İçeriğe geçmek için "Enter"a basın

273-Transatlantik ve Akdeniz 08.04.2021

Genelde Akdeniz havzası özelde Doğu Akdeniz günümüz dış politikasının ana gündemidir. Akdeniz’e kıyıdaş ülkeler ve o ülkelere yancı hami ülkelerin ve okyanus ötesinin yeni mücadele alanı Akdeniz’dir. Özelde Kıbrıs adasının anahtar ülke olduğu/olabileceği bir kaos ve karmaşa ortamıdır. Doğu Akdeniz’e en uzun sahil şeridi olan Türkiye için de ana gündem ve stratejik hamlelerinin atıldığı ‘mavi vatandır’.

***

Transatlantik ve Akdeniz ilişkisi Ortadoğu başlığı altında Amerika için bir alt başlıktır. Amerikan dış politikasında evreler halinde Akdeniz siyaseti önem kazanmıştır. Amerika’nın Akdeniz siyaseti bağımsızlığını kazandığı 1776 yılından İkinci Dünya Savaşı’nın sona erdiği 1945’e kadarki dönem, dünya dengelerini soğuk savaş metotlarının belirlediği 1945-1990 arası dönem, soğuk savaşın sona ermek üzere olduğu 1990’lardan 11 Eylül 2001’e kadarki dönem ve 2001’den günümüze kadarki dönem olarak düşünebiliriz.
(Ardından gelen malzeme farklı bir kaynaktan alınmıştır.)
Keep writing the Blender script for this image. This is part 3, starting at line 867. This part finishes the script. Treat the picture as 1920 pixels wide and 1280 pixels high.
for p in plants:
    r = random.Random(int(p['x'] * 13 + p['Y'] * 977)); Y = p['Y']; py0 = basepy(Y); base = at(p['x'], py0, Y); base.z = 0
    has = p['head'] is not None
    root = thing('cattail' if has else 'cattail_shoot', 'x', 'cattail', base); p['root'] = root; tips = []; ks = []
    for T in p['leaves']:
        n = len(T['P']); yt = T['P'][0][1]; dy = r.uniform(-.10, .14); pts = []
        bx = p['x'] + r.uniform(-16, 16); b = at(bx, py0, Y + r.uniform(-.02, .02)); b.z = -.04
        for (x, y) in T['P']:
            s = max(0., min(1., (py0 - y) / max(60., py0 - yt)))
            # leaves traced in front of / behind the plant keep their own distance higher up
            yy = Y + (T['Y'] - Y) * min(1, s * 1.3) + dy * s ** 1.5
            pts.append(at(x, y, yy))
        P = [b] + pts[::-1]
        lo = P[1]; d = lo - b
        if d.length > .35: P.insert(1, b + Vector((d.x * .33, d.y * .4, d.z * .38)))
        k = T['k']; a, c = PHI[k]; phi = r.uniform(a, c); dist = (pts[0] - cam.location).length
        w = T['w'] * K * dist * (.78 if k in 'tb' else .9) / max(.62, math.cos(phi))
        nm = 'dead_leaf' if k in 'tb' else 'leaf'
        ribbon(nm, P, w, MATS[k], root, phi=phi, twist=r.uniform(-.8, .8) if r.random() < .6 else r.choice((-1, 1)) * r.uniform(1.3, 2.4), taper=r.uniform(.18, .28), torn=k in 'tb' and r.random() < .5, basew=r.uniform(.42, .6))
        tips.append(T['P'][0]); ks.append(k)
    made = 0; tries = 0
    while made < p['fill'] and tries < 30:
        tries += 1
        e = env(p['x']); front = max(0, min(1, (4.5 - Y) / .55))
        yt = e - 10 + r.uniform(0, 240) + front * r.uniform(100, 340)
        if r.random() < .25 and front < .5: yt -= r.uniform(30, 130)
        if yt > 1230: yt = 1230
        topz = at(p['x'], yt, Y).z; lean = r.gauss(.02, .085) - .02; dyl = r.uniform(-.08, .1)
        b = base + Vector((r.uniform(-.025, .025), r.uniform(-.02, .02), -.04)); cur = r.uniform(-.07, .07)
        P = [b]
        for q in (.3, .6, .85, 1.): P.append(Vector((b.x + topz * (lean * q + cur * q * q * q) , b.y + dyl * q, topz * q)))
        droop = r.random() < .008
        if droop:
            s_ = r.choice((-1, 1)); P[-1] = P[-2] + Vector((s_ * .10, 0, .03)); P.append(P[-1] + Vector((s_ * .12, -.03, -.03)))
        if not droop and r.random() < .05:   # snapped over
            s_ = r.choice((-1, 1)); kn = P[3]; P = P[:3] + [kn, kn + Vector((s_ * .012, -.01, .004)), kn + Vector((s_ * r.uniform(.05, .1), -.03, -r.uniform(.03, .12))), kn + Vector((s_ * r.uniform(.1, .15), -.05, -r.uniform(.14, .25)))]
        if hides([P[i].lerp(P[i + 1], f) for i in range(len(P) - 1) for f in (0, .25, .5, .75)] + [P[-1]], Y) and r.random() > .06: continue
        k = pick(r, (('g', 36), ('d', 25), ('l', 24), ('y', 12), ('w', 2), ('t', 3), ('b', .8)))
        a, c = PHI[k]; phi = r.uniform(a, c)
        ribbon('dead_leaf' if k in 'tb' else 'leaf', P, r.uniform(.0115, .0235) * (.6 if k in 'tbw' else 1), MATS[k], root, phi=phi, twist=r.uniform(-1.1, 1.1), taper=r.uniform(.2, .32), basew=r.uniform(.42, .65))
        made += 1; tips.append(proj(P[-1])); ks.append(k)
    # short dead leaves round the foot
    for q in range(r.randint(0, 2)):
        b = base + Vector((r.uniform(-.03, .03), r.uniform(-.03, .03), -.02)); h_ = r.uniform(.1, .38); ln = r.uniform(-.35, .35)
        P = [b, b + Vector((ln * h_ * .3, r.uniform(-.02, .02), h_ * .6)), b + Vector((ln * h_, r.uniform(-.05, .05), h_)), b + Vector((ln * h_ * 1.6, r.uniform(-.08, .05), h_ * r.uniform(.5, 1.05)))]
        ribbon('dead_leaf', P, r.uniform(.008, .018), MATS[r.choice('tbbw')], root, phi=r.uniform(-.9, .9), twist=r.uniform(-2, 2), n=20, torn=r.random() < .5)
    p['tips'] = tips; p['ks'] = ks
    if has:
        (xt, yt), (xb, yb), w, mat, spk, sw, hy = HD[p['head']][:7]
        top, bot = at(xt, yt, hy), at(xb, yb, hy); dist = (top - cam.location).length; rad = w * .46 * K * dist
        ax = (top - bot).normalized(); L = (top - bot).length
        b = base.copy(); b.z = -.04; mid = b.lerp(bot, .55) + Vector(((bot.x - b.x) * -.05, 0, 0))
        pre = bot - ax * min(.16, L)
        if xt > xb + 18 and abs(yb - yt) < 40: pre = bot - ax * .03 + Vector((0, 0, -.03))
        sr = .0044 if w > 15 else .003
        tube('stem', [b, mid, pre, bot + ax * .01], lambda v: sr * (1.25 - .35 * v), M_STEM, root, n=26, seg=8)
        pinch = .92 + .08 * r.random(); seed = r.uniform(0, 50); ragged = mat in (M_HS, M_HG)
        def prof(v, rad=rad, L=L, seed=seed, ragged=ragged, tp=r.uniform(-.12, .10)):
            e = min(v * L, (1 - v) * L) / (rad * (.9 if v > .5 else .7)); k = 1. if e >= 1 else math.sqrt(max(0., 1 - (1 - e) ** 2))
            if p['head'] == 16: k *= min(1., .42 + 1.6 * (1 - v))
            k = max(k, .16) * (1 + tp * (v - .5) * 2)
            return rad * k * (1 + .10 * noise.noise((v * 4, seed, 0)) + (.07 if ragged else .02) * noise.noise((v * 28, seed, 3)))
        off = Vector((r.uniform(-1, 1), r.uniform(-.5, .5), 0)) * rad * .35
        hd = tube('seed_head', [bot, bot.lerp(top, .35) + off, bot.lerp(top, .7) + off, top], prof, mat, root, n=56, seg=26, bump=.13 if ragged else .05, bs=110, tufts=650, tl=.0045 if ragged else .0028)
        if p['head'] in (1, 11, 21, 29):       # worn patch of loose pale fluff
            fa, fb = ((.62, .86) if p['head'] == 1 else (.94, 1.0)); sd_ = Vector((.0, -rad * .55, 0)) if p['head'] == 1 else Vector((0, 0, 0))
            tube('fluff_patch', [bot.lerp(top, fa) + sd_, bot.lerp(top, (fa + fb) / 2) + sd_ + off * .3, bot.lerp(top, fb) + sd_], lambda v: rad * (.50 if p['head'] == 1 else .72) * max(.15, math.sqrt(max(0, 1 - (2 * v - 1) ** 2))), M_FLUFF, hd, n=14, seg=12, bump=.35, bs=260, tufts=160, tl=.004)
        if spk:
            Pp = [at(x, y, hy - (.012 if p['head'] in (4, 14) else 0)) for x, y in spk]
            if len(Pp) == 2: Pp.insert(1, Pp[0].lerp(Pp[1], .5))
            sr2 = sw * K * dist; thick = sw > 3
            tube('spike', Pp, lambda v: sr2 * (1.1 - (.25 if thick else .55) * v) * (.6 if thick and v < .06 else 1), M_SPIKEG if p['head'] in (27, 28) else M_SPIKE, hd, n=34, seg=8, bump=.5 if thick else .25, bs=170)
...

Amerika’nın Akdeniz havzası siyaseti için betimlediğim dönemler keskin çizgilerle ayrılmamakla beraber farklılıklar barındırdığı da görülmektedir. Transatlantiğin yüksek menfaati neyi gerektiriyorsa siyasetleri de o derece sertleşmiş ve icraata geçilmiştir.

***

Transatlantiğin ilgi alakasının dönemsel olarak etkenleri olmuştur. Bunlar Cebelitarık-Türk Boğazları ve Amerikan ticaret gemilerinin geçişleri ve güvenliğidir. Amerikan donanmasının kurulması ve görev mantığı ticaretin korunması üzerine inşa edilmiştir fikri önemlidir. Bu bahisle Trablus, Tunus ve Cezayir gibi beyliklerde yapılan korsanlık faaliyetleri Amerika’yı Akdeniz’deki yapılacak savaş ve ticaret yollarının güvenliği için 1801-1805’te donanmasının kurulması için adımlar atmasını sağlamıştır. Resmî tarihlerinde İkinci Dünya Savaşı sonrası kurulmuş olsa da Amerikan 6. Filosunun ilk adımları bu şekilde bir yüzyıl önce atılmıştır. Bu fikre ilave olarak da Sovyetlerin Akdeniz hayali ve Ortadoğu – Kuzey Afrika’da varlık göstermesi ve İsrail’in güvenliği transatlantiğin Akdeniz havasındaki varlığını arttırmasına sebeptir. 11 Eylül sonrası Amerika’nın başlattığı ‘teröre karşı savaş’ stratejisi kapsamında Doğu Akdeniz ve Ortadoğu’nun önemi artmıştır. Transatlantiğin Akdeniz politikası dönemsel değişiklikler göstermiş olsa da Haziran 2019’da Amerikan kongresinin iki kanadının oluruyla ‘Doğu Akdeniz Güvenliği ve Enerji Ortaklığı Yasası’ başlığı ile Senato Dış İlişkiler Komitesi’nde kabul edilen yasa tasarısı okyanus ötesinin Akdeniz politikasının netleştiğine en somut örnektir. Bu atılan adım Türkiye’nin çıkarlarıyla ters düşmektedir. Bahse konu yasanın içeriği 1-Silah satışlarına ilişkin yasağın Güney Kıbrıs üzerinden kaldırılması, 2- ABD, İsrail, Yunanistan ve Kıbrıs arasında enerji işbirliği için ABD-Doğu Akdeniz Enerji Merkezi kurulması, 3- Yunanistan’a 3 milyon dolar değerinde askeri yardım, 4- Yunanistan ve Güney Kıbrıs’a 2’şer milyon dolar Uluslararası Askerî Eğitim ve Öğretim ödeneği şeklindedir. Okyanus ötesi Akdeniz siyasetini ve enerji havzalarının olduğu Doğu Akdeniz bölgesine ilgisini arttırmaya devam edecektir. Bu sebeple Kuzey Kıbrıs ve Türkiye siyaset kurumunda vuku bulan sözde bildiri veyahut siyasi kaos ortamları devlet ve millet aklıyla iyi okunarak siyaset ve devlet kurumları çalıştırılmalıdır. Müttefik gibi görünen paktlar dost gibi yaklaşıp coğrafyamızda casus gibi faaliyet yapan/yapabilecek yapılardır.